One idea he has been working on, we understand, is a way to mark the 20th anniversary of Diana’s death, in 2017. “It is only a couple of years away and he has been thinking of making a major statement about it,” says someone who has known Harry since he was a boy.
“It might be establishing a new charity or beefing up an existing one. It might even see him unveiled as the head of a non-government organisation (NGO), provided it was not just a ribbon-cutting position.”
In the immediate future, Harry is preparing to spend four weeks Down Under, living and working with the Australian Defence Force. After a successful trip two years ago, he is looking forward to another slice of the more relaxed lifestyle which is so different from some of the more strait-laced constraints of royal life.
There are even suggestions he will be tempted to spend extended periods in Australia in the coming years.
As he sets off this summer to work with conservation groups in Africa, Prince Harry also hopes to be able to resurrect another early ambition - to be a wildlife photographer.

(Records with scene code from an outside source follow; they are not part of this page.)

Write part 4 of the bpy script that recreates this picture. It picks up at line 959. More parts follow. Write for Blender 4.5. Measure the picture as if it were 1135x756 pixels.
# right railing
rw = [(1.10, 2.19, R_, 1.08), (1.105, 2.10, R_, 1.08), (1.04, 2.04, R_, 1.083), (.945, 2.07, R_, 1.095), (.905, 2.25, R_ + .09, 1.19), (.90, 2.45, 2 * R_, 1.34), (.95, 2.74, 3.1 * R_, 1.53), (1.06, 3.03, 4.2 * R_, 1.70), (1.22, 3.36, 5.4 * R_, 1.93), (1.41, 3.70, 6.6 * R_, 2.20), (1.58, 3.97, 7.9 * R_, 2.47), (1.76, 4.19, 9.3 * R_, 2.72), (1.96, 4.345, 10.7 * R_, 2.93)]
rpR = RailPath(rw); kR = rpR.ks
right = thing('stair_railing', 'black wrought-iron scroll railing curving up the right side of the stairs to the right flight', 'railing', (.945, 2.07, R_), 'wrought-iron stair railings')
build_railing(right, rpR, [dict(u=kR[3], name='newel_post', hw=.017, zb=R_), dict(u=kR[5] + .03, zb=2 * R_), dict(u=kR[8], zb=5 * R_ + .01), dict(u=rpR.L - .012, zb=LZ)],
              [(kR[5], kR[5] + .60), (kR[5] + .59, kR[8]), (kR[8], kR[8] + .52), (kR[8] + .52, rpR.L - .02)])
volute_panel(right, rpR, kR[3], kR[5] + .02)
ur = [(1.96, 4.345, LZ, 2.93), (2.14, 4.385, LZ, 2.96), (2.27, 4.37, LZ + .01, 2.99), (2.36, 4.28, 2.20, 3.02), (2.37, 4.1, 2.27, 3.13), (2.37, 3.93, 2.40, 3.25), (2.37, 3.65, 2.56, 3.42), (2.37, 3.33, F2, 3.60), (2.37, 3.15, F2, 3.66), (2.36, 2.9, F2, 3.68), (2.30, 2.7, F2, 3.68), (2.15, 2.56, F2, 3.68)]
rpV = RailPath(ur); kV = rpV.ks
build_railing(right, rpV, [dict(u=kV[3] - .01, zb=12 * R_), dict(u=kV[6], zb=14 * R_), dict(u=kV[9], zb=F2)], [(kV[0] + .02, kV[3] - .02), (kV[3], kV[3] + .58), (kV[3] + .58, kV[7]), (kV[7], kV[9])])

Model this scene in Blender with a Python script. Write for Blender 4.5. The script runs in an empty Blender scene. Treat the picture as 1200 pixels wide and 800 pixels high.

It’s his continuing hobby and he always carries a camera. Years ago, when asked what he would like to do were he not a prince of the realm, Harry said nothing would give him more joy than photographing Africa’s endangered animals.
There will be time back in Britain for him to work with wounded servicemen - last summer he instigated and masterminded the brilliant Invictus Games, a Paralympic-style tournament for disabled military veterans - but much of his future is likely to be mapped out to be in Africa.

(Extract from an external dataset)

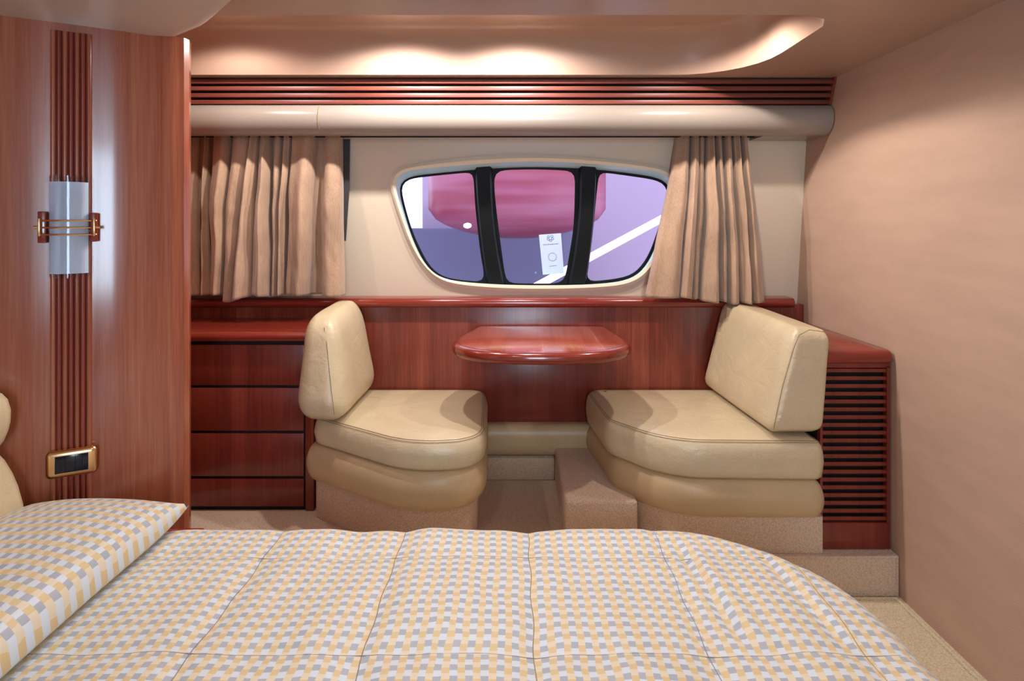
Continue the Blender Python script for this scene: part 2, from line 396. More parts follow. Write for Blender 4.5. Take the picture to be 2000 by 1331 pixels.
# raised platform under the seats and the cabinets
ZP = .13
bm = BM(); lofted_plan(bm, [Vector(p) for p in ((-1.12, 1.884), (XR-.003, 1.884), (XR-.003, 2.6), (-1.39, 2.6), (-1.39, 2.13))], [(0, .001), (0, ZP)]); plat = obj('carpeted_step', bm, CARPET)
tag(plat, 'low carpeted step with piped edge under the two seats, running to the right wall', 'step')
bm = BM(); tube(bm, [(-1.2, 1.884, ZP-.003), (XR-.014, 1.884, ZP-.003), (XR-.012, 1.883, .004)], .004); obj('piping', bm, CARPET, plat)
bm = BM(); tube(bm, [(.55, 1.868, .003), (XR-.02, 1.868, .003), (XR-.03, .3, .003)], .006); 
tag(obj('carpet_edging', bm, CARPETF), 'bound cream edge of the fitted carpet along the foot of the right wall', 'carpet edging')
# carpet block between the seats
bm = BM(); box(bm, .178, .42, 1.96, 2.49, ZP, .27, .012, 3)
tag(obj('carpeted_block', bm, CARPET), 'small raised carpeted block on the floor beside the right seat, under the table', 'step')
# wood panelling below the window
ZL = Zp(583, 2.47)
bm = BM(); box(bm, -1.395, XR-.002, 2.5, 2.54, Zp(830, 2.5), ZL-.03); pan = obj('wood_panelling', bm, WOODV)
tag(pan, 'red cherry veneer panelling on the wall below the window', 'panelling')
bm = BM(); box(bm, Xp(902, 2.49), Xp(1182, 2.49), 2.488, 2.5, Zp(829, 2.49), Zp(690, 2.49), .003); obj('table_backing_panel', bm, WOODD, pan)
bm = BM(); nosing(bm, -1.397, Xp(1553, 2.46), 2.46, ZL, .040, .13); led = obj('window_ledge', bm, WOODX)
tag(led, 'long polished cherry ledge with rounded nosing under the window', 'ledge')
# padded kick board and carpeted riser under the table
bm = BM(); soft8(bm, [[[(x, y, z) for z in (Zp(893, 2.44), Zp(829, 2.46))] for y in (2.43, 2.53)] for x in (-.25, .42)], (.02, .35, .35), 10)
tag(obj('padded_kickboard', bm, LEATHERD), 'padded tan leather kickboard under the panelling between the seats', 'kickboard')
bm = BM(); box(bm, -.3, .178, 2.44, 2.52, ZP, Zp(893, 2.44)-.004, .01)
tag(obj('carpeted_riser', bm, CARPET), 'carpeted riser below the tan padded kickboard between the seats', 'riser')

# wood partition: curved in plan, fluted strip
WPL = [(-60, 1.378), (0, 1.402), (60, 1.428), (100, 1.447), (140, 1.466), (180, 1.486), (230, 1.512), (280, 1.543), (315, 1.566), (340, 1.585)]
front = [Vector((Xp(a, y), y)) for a, y in WPL]
def wall_at(px):
    for (a, y), (b_, y2) in zip(WPL, WPL[1:]):
        if a <= px <= b_:
            t = (px-a)/(b_-a); yy = y+(y2-y)*t; return Vector((Xp(px, yy), yy))
bm = BM()
sm = []
k = len(front)
dense = []
for i in range(k-1):
    for j in range(4):
        p = [front[max(0, min(k-1, i+d))] for d in (-1, 0, 1, 2)]; f = j/4
        dense.append(.5*((2*p[1])+(-p[0]+p[2])*f+(2*p[0]-5*p[1]+4*p[2]-p[3])*f*f+(-p[0]+3*p[1]-3*p[2]+p[3])*f**3))
dense.append(front[-1])
ext = [Vector((-.905, 1.592)), Vector((-.893, 1.603)), Vector((-.889, 1.622)), Vector((-.897, 1.645)), Vector((-.93, 1.69)), Vector((-1.40, 2.10)), Vector((-1.40, 2.56)), Vector((-1.9, 2.53)), Vector((-1.9, 1.37)), Vector((-1.30, 1.37))]
plan = dense+ext
loft(bm, [[Vector((p.x, p.y, z)) for p in plan] for z in (0, 1.70)]); part = obj('wall_partition', bm, WOODC, kind='structure', smooth=30)
for i in range(7):
    px = 104+i*11.7; c = wall_at(px); t = (wall_at(px+4)-wall_at(px-4)).normalized(); nrm = Vector((t.y, -t.x))
    bm = BM(); r_ = .0062; ring = [c+t*r_*math.cos(a)+nrm*r_*1.2*math.sin(a) for a in [PI*q/8 for q in range(9)]]
    loft(bm, [[Vector((p.x, p.y, z)) for p in ring] for z in (.45, 1.67)]); obj('reed', bm, WOODD if i % 2 else WOODC, part)
# round edged lowered ceiling panel over the partition
sp = [(-1.9, 1.60), (-1.25, 1.62), (-.905, 1.60), (-.775, 1.505), (-.575, 1.285), (-.40, .95), (-.28, .55), (-.25, -.1), (-.25, -1.3), (-1.9, -1.3)]
pl = resample(rpoly(sp, [0, .3, .06, .14, .3, .4, .4, .2, 0, 0], 8), 120)
bm = BM(); zb = CZ+.50
lofted_plan(bm, pl, [(.05, zb), (.018, zb+.006), (.004, zb+.02), (0, zb+.04), (0, ZC-.001)])
tag(obj('ceiling_soffit', bm, soft('soffit_vinyl', (200,184,172), .4, 500, .08, .0005, .02)), 'pale round-edged lowered ceiling panel above the wooden partition', 'ceiling panel')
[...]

One intriguing question is just what this will mean for his love life, and how he will cope without the comforts of a long-legged blonde.
“Well, he did it in Helmand for 10 weeks,” declares one of his chums.
Whatever pressures now mount on Harry, they will not include marriage, though he himself must be giving it some thought as most of his friends are now wed. Surprisingly, there is no imperative from his family that he must find a bride.
The queen, 89 next month, who is very close to her grandson and will often clear her diary when she knows he wants to drop in to see her, would like to see him settle down and start a family, but not in haste.
“As the mother of three out of four children with broken marriages, she feels it is far better for Prince Harry to take his time and make the right choice,” says a lady-in-waiting. “There’s no hurry - William has secured the succession.”
His loyal staff, meanwhile, are working to ensure that there is a structure to Harry’s coming months to prevent the “second gap year” claims. His private secretary, Ed Lane Fox, for example, a laconic ex-army officer, has helped the once notoriously thin-skinned Harry adjust more easily to criticism.
Lane Fox and Nick Loughran, the prince’s press secretary, however, believe this is a narrative they can effectively handle. They also recognise that a prince so natural in front of the cameras will make a formidable fundraiser for any charity he should turn his mind to.
As Harry stands at what he admits is a “crossroads” in his life, the world will be watching to see if this belief in him is well founded.
Princess Diana need not have worried. One way or another, the spotlight will now be on Harry whatever he does.